Boo freaking hoo. That's how this country is set up, and it generally works because fringe elements either stay fringe or eventually are told to go sit in the corner until they can learn to play nice with the rest of society. And all of society is a part of this process, so there is a kind of ebb and flow to things as the 'cultural theology' of society is in constant flux, and there certainly are 'fashions of thought' particular to certain eras (e.g., the Moral Majority, big in the 1980s, is basically a non-entity today; the LGBTQAWHATEVER movement, big now, was very much not the focus of society's attention until pretty recently). As the OP wisely pointed out in one of his responses to me, society changes. This is one of the reasons why we have protections for religions, so that they don't
have to 'change with the times', and can instead teach
enduring values, even if the atheist would classify those values as 'discrimination', 'hate', 'ignorance' or whatever else, as is their right if that's how they feel. We still have the right to teach and preach, again thanks to the establishment clause; if you don't like it,
you are the problem, since you're against the establishment clause, which is what both guarantees that America cannot descend into theocracy (sorry, GOP), and cannot interfere with the individual (person or congregation) in their running of their own spiritual lives and communities.

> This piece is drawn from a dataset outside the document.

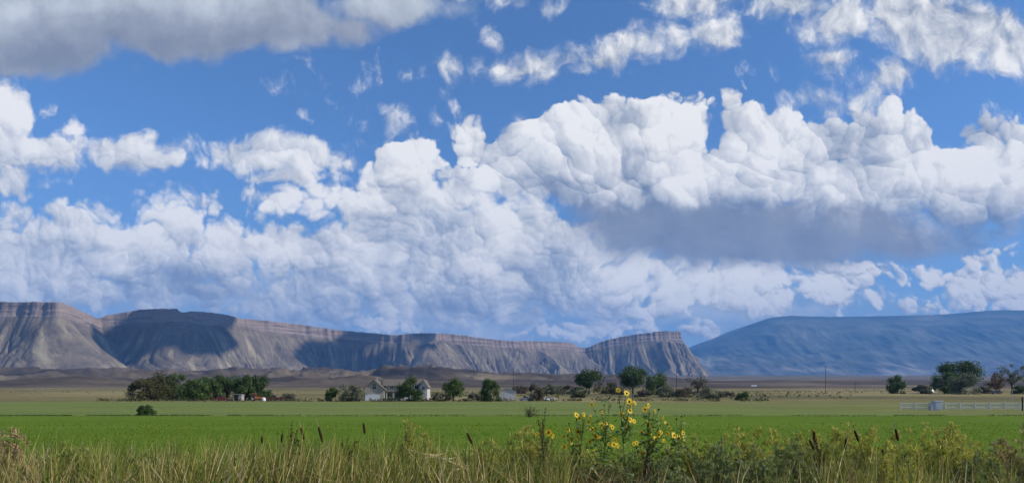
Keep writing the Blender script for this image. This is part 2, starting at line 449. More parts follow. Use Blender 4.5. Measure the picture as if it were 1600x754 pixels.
# ground: the plain lies level to the far edge of the hay fields, then rises gently to the mesas
_gY = np.array([241, 260, 300, 350, 420, 600, 1000, 1500, 2500, 4000, 6000, 9000, 14000, 26000.0])
_gP = np.array([627, 625, 620.5, 617.5, 614.5, 611, 606.5, 603, 597.5, 592, 588.5, 586, 587, 592.0])
_gZ = CAMZ + (HOR - _gP) / F * _gY
_gZ[0] = 0.0
def gz(x, y):
    y = np.asarray(y, float)
    return np.interp(y, _gY, _gZ) * (y > 241)
def gzf(x, y): return float(gz(x, y))
def berm(x, y):
    """low bank along the ditch in front of the camera"""
    return 0.55 * np.exp(-((np.asarray(y, float) - 9.6) / 2.6) ** 2) * (1 + 0.25 * pn(np.asarray(x, float) * 0.35, np.asarray(y, float) * 0.5)) - 0.25 * np.exp(-((np.asarray(y, float) - 4.6) / 1.3) ** 2)
def wx(px, D): return (px - 800.0) / F * D
def wz(py, D): return CAMZ + (HOR - py) / F * D

# ---------------------------------------------------------------- materials
def mat(name, build):
    m = bpy.data.materials.new(name); m.use_nodes = True
    nt = m.node_tree; nt.nodes.clear(); X.nt = nt
    out = nt.nodes.new('ShaderNodeOutputMaterial')
    s = build(nt)
    nt.links.new(s, out.inputs['Surface'])
    return m
def principled(nt, color, rough=0.8, spec=0.3, metal=0.0, bump=None, bstr=0.3, bdist=0.05, coat=0.0):
    p = nt.nodes.new('ShaderNodeBsdfPrincipled')
    if isinstance(color, X): nt.links.new(color.s, p.inputs['Base Color'])
    else: p.inputs['Base Color'].default_value = (*color[:3], 1)
    X.link(rough, p.inputs['Roughness']); p.inputs['Specular IOR Level'].default_value = spec
    p.inputs['Metallic'].default_value = metal; p.inputs['Coat Weight'].default_value = coat
    if bump is not None:
        b = nt.nodes.new('ShaderNodeBump'); b.inputs['Strength'].default_value = bstr; b.inputs['Distance'].default_value = bdist
        nt.links.new(bump.s, b.inputs['Height']); nt.links.new(b.outputs[0], p.inputs['Normal'])
    return p.outputs[0]
def pos(): return X(X.nt.nodes.new('ShaderNodeNewGeometry').outputs['Position'])
def objc(): return X(X.nt.nodes.new('ShaderNodeTexCoord').outputs['Object'])
def island(): return X(X.nt.nodes.new('ShaderNodeNewGeometry').outputs['Random Per Island'])
def attr(n):
    a = X.nt.nodes.new('ShaderNodeAttribute'); a.attribute_name = n
    return X(a.outputs['Fac'])
def leaf_mat(name, stops, transl=0.3, rough=0.6, big=None, spec=0.25):
    def b(nt):
        c = ramp(island(), stops)
        if big:
            n = noise(pos(), big[0], 3.0, 0.5).step(0.35, 0.65)
            c = mix(n * big[2], c, big[1])
        s = principled(nt, c, rough, spec)
        t = nt.nodes.new('ShaderNodeBsdfTranslucent'); nt.links.new(vm('MULTIPLY', c, (1.15, 1.2, 0.7)).s, t.inputs[0])
        m = nt.nodes.new('ShaderNodeMixShader'); m.inputs[0].default_value = transl
        nt.links.new(s, m.inputs[1]); nt.links.new(t.outputs[0], m.inputs[2])
        return m.outputs[0]
    return mat(name, b)
def plain_mat(name, color, rough=0.7, spec=0.3, metal=0.0, var=0.12, scale=3.0, coat=0.0):
    def b(nt):
        n = noise(objc(), scale, 5.0, 0.6)
        c = mix(n, tuple(x * (1 - var * 1.6) for x in color), tuple(min(1, x * (1 + var)) for x in color))
        return principled(nt, c, n.step(0.2, 0.8, rough * 0.85, min(1, rough * 1.1)), spec, metal, coat=coat)
    return mat(name, b)

def b_ground(nt):
    p = pos(); x, y, z = sep(p)
    n1 = noise(p, 0.006, 6.0, 0.6); n2 = noise(vm('MULTIPLY', p, (0.0016, 0.0045, 0.0)), 1.0, 6.0, 0.6); n3 = noise(p, 0.35, 5.0, 0.6)
    c = ramp(n1, [(0.3, (0.12, 0.105, 0.036)), (0.5, (0.23, 0.185, 0.072)), (0.62, (0.34, 0.265, 0.125)), (0.8, (0.17, 0.15, 0.06))])
    c = mix(n2.step(0.50, 0.60) * 0.7, c, (0.085, 0.085, 0.036))
    c = mix(n2.step(0.30, 0.36, 1.0, 0.0), c, (0.30, 0.245, 0.15))
    far = y.step(500, 1700)
    c = mix(far, c, ramp(n2, [(0.36, (0.36, 0.285, 0.165)), (0.45, (0.17, 0.13, 0.085)), (0.55, (0.095, 0.075, 0.055)), (0.64, (0.26, 0.205, 0.13))]))
    c = mix(n3 * 0.35, c, (0.06, 0.058, 0.032))
    return principled(nt, c, 0.95, 0.1, bump=n3, bstr=0.5, bdist=0.3)
M_ground = mat('dry_plain_soil', b_ground)

def b_field(cols, streak, rough=None):
    def b(nt):
        p = pos()
        n1 = noise(vm('MULTIPLY', p, (0.02, 0.05, 0.0)), 1.0, 6.0, 0.6); n2 = noise(p, 1.6, 5.0, 0.65); n3 = noise(vm('MULTIPLY', p, streak), 1.0, 4.0, 0.6)
        c = ramp(n1, cols)
        if rough:                                  # the hay gives way to rough pasture
            x, y, z = sep(p)
            f = (x + (n1 - 0.5) * 90.0 + (y - 150.0) * 0.15).step(15.0, 75.0)
            c = mix(f, c, ramp(noise(vm('MULTIPLY', p, (0.03, 0.12, 0.0)), 1.0, 5.0, 0.6), rough))
        c = mix(n3.step(0.45, 0.7) * 0.55, c, tuple(q * 1.35 for q in cols[1][1]))
        c = mix(n2.step(0.5, 0.75) * 0.5, c, tuple(q * 0.5 for q in cols[0][1]))
        return principled(nt, c, 0.9, 0.03, bump=n2, bstr=0.6, bdist=0.2)
    return b
M_field = mat('alfalfa_green', b_field([(0.3, (0.084, 0.142, 0.012)), (0.5, (0.106, 0.168, 0.016)), (0.7, (0.134, 0.186, 0.026))], (0.006, 0.30, 0)))
M_cut = mat('cut_hay_green', b_field([(0.3, (0.122, 0.160, 0.040)), (0.5, (0.152, 0.188, 0.050)), (0.7, (0.186, 0.204, 0.066))], (0.06, 0.5, 0), [(0.36, (0.125, 0.135, 0.042)), (0.5, (0.175, 0.175, 0.060)), (0.64, (0.245, 0.215, 0.095))]))
M_track = mat('pale_track_dust', lambda nt: principled(nt, ramp(noise(pos(), 0.5, 5.0), [(0.3, (0.15, 0.135, 0.07)), (0.7, (0.22, 0.19, 0.11))]), 0.95, 0.1))
def b_verge(nt):
    n = noise(pos(), 4.0, 6.0, 0.65)
    return principled(nt, ramp(n, [(0.3, (0.035, 0.028, 0.014)), (0.55, (0.09, 0.07, 0.035)), (0.75, (0.17, 0.13, 0.07))]), 0.95, 0.1, bump=n, bstr=0.7, bdist=0.08)
M_verge = mat('verge_soil', b_verge)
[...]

Secularist Shari'a (a.k.a. "I'm a secular atheist and this offends me and is against my values, so I want to make it illegal and punishable as a crime") is not a suitable alternative to frankly incredibly overblown fears of a "Christian Taliban", and what we have works just fine 99.999% of the time, or at the very least much better than any other society which does not have something equivalent to the establishment clause in its founding documents.